Helping Struggling Writers in High School English Without Lowering Standards
EAL learners face the dual challenge of learning content and language simultaneously. Effective writing instruction acknowledges this without reducing expectations.
Clear modelling, sentence frames, and vocabulary support allow EAL students to engage with complex ideas. Explicit teaching of academic language, connectives, and text-specific vocabulary helps students participate meaningfully in analysis and discussion.
Importantly, EAL students should still be invited to think deeply. Simplifying language support does not mean simplifying ideas. With the right scaffolds, EAL learners can produce thoughtful, well-structured writing that reflects genuine understanding.
Building Confidence Through Manageable Success
Confidence is not built through praise alone. It is built through evidence of improvement.
When students can see their writing becoming clearer, more precise, or more organised, motivation increases. This is why manageable steps matter so much. Each small success reinforces the belief that improvement is possible.
Writing units that provide clear pathways, examples, and incremental challenges support this process.
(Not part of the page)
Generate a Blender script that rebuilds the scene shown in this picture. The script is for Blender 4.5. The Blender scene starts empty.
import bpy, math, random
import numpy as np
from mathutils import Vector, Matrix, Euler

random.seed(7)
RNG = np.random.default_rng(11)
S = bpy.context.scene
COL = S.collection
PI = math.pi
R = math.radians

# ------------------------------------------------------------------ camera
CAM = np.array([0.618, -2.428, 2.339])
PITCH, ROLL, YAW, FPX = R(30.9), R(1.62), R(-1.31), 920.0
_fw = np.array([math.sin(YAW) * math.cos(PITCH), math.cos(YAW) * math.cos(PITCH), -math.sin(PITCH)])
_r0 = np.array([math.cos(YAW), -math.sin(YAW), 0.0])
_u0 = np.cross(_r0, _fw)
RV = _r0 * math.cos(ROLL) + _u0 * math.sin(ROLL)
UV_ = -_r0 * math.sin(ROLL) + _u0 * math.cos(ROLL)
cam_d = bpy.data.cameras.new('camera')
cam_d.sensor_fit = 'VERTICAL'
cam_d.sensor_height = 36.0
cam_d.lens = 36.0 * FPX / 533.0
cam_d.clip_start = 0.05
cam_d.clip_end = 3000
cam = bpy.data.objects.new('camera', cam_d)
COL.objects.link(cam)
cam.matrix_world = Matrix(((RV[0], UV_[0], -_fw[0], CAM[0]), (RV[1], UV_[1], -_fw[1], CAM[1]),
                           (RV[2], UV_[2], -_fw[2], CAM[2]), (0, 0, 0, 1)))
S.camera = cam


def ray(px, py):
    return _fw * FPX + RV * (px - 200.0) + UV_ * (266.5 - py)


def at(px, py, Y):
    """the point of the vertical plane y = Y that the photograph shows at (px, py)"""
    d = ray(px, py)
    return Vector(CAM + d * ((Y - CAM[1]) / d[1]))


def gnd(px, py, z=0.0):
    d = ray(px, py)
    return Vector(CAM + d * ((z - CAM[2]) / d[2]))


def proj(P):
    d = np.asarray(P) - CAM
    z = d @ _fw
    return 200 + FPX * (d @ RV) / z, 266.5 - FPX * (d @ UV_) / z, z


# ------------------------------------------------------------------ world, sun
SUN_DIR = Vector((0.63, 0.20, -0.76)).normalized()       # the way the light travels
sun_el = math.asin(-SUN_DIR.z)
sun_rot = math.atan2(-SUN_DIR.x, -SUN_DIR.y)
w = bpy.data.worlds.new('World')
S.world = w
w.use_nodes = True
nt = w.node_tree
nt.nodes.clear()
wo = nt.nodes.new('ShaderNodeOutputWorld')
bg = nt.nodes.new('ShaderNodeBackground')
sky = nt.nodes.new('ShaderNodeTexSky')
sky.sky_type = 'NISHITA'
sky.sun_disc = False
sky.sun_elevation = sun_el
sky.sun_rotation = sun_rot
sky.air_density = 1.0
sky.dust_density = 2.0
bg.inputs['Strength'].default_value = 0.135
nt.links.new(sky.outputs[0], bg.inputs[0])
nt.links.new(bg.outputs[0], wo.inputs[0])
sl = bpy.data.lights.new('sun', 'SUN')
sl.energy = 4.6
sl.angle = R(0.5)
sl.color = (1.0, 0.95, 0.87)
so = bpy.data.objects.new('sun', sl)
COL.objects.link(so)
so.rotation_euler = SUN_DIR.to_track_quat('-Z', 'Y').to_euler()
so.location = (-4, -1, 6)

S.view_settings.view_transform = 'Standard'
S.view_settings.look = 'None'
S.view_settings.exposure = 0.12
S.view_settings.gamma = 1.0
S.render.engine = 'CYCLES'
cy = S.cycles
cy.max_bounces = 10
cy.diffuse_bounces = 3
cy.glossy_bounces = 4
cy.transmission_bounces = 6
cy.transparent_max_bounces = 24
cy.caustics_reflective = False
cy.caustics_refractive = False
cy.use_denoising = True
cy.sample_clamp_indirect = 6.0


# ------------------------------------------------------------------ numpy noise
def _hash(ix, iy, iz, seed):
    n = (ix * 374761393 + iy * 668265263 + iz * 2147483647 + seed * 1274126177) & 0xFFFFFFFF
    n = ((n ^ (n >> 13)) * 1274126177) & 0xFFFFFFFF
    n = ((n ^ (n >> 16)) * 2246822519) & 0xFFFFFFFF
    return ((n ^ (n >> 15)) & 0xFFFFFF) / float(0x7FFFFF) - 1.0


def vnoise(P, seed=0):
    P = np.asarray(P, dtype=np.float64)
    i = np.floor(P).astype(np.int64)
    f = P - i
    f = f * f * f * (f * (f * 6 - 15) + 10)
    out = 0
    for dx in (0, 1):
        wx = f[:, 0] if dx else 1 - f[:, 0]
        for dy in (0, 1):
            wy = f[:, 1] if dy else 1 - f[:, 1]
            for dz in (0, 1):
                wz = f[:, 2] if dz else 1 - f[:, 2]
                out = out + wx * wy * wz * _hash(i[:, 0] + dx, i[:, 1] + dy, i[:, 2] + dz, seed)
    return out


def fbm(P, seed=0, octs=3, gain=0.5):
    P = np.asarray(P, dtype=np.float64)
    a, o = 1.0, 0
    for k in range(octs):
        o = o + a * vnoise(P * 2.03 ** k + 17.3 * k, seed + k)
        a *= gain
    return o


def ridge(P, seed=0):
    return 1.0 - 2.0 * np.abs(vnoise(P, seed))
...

Students begin to approach writing with curiosity rather than dread.
Tea4Teacher writing units are designed to create these confidence-building experiences by focusing on clarity, structure, and achievable progress rather than volume alone.
What Struggling Writers Really Need
Struggling writers do not need more writing. They need clearer instruction, stronger models, focused practice, and opportunities to succeed.
When writing is broken into manageable pieces and taught explicitly, students begin to understand how writing works. Confidence grows, skills improve, and writing becomes a tool for thinking rather than a source of stress.
By shifting the focus from quantity to quality, teachers can help struggling writers move forward — one sentence, one paragraph, and one success at a time.